> WRITTEN PROBLEM:
In the listing below, find the line holding "What Blender Python" and the line holding "sc.camera = cam". Write out those two lines and all lines between, exactly, and nothing more.

● ● ●

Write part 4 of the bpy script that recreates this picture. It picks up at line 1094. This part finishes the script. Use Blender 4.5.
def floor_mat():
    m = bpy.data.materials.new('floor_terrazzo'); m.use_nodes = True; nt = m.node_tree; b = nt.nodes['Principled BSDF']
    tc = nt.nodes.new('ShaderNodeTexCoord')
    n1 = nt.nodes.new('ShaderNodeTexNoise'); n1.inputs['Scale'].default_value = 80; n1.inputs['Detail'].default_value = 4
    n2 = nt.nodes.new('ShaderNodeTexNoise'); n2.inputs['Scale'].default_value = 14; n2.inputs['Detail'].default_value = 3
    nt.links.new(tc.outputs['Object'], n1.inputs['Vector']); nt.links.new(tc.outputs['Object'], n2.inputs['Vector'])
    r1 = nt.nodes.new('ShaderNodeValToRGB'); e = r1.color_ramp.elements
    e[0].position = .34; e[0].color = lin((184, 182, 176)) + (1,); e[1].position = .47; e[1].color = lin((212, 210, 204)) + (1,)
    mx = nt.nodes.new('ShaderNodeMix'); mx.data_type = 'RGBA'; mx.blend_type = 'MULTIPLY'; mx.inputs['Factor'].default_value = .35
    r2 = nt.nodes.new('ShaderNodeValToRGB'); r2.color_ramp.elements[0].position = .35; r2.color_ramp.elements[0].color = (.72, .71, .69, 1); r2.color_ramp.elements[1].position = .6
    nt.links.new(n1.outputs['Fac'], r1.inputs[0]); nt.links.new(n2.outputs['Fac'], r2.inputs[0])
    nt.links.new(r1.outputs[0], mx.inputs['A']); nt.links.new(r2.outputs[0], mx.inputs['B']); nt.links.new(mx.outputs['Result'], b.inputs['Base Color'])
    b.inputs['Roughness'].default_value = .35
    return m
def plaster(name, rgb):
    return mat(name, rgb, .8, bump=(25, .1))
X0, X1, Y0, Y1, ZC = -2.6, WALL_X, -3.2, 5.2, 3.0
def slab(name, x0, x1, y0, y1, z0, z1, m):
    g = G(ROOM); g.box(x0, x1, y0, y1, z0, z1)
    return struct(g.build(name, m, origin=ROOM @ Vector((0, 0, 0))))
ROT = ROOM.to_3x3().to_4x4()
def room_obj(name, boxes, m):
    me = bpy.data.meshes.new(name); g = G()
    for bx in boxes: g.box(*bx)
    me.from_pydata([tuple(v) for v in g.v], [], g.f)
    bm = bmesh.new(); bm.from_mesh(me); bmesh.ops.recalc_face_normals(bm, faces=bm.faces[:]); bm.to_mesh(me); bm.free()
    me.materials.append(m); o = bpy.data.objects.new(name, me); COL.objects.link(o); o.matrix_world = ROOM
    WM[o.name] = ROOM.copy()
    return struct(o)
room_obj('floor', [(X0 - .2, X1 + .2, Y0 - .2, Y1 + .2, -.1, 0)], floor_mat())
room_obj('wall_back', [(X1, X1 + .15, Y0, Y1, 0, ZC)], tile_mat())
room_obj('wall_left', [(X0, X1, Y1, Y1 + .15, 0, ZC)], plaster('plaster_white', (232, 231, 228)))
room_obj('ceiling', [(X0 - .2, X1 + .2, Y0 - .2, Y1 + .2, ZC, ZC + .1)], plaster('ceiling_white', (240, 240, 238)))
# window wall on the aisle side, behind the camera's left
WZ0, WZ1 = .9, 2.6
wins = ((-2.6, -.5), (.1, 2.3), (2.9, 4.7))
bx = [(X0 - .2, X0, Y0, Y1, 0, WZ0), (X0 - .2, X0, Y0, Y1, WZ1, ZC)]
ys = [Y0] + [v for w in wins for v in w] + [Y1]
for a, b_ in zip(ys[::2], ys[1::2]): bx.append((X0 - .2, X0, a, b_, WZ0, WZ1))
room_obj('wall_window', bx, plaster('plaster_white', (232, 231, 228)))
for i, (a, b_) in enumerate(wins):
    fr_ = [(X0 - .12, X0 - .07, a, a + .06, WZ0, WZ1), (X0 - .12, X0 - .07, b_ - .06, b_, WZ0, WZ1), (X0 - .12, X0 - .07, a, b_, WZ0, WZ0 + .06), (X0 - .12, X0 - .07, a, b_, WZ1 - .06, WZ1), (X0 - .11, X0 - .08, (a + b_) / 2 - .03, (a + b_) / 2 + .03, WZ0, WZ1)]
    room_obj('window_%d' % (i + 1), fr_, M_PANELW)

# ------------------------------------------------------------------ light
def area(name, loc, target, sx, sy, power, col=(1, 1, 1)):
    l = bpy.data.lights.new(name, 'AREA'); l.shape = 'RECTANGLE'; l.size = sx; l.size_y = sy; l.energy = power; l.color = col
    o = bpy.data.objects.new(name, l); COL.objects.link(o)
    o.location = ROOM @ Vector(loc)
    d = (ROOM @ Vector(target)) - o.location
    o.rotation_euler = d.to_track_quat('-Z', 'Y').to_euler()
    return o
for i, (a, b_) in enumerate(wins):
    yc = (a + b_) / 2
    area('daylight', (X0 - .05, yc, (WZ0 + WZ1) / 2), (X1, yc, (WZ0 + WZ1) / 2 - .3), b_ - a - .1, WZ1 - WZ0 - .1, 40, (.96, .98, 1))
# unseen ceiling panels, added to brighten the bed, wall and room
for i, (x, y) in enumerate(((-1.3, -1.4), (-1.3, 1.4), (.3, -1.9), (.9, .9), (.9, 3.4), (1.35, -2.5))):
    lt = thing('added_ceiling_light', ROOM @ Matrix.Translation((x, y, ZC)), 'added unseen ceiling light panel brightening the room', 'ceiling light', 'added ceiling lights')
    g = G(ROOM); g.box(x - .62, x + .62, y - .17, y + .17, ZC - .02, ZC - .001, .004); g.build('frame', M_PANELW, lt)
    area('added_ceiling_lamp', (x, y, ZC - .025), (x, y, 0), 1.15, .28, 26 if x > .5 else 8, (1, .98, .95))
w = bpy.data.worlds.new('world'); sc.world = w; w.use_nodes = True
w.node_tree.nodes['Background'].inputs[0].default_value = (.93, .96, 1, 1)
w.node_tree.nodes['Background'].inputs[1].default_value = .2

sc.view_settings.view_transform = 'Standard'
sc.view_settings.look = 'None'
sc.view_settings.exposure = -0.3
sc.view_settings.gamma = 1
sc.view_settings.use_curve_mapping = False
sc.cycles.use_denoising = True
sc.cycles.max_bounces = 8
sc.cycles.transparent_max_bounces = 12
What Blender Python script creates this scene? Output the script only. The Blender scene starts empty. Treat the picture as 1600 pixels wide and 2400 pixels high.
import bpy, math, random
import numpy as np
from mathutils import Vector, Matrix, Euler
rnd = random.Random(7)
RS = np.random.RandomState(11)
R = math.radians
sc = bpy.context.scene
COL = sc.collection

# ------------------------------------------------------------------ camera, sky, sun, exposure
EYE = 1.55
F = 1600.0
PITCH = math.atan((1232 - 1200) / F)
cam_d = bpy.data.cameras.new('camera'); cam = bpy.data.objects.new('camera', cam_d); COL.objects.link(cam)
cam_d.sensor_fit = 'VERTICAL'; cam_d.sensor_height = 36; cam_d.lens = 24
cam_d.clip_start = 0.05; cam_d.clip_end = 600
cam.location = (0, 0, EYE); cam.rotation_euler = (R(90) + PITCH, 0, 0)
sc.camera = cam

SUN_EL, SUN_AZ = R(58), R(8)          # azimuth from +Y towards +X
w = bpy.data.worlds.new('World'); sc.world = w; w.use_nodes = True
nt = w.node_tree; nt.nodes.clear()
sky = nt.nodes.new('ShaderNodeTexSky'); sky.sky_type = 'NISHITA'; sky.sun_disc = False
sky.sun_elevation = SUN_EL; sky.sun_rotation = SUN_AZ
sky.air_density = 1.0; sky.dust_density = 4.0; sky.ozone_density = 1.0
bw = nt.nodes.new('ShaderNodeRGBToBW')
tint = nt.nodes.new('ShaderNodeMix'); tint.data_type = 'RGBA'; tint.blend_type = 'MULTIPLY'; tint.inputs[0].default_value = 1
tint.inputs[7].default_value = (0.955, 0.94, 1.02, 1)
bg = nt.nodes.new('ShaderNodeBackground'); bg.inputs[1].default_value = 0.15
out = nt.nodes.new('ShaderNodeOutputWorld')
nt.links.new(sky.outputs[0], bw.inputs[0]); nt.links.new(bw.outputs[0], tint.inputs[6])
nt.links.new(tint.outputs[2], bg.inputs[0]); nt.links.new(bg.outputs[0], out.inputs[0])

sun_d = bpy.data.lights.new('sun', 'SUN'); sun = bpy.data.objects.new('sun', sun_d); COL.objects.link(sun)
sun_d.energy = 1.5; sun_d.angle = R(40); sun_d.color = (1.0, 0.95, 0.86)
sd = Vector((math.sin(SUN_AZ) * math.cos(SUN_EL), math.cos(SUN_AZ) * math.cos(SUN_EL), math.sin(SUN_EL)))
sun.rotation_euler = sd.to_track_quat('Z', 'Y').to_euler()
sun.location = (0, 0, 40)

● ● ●

> TASK ANSWER:
What Blender Python script creates this scene? Output the script only. The Blender scene starts empty. Treat the picture as 1600 pixels wide and 2400 pixels high.
import bpy, math, random
import numpy as np
from mathutils import Vector, Matrix, Euler
rnd = random.Random(7)
RS = np.random.RandomState(11)
R = math.radians
sc = bpy.context.scene
COL = sc.collection

# ------------------------------------------------------------------ camera, sky, sun, exposure
EYE = 1.55
F = 1600.0
PITCH = math.atan((1232 - 1200) / F)
cam_d = bpy.data.cameras.new('camera'); cam = bpy.data.objects.new('camera', cam_d); COL.objects.link(cam)
cam_d.sensor_fit = 'VERTICAL'; cam_d.sensor_height = 36; cam_d.lens = 24
cam_d.clip_start = 0.05; cam_d.clip_end = 600
cam.location = (0, 0, EYE); cam.rotation_euler = (R(90) + PITCH, 0, 0)
sc.camera = cam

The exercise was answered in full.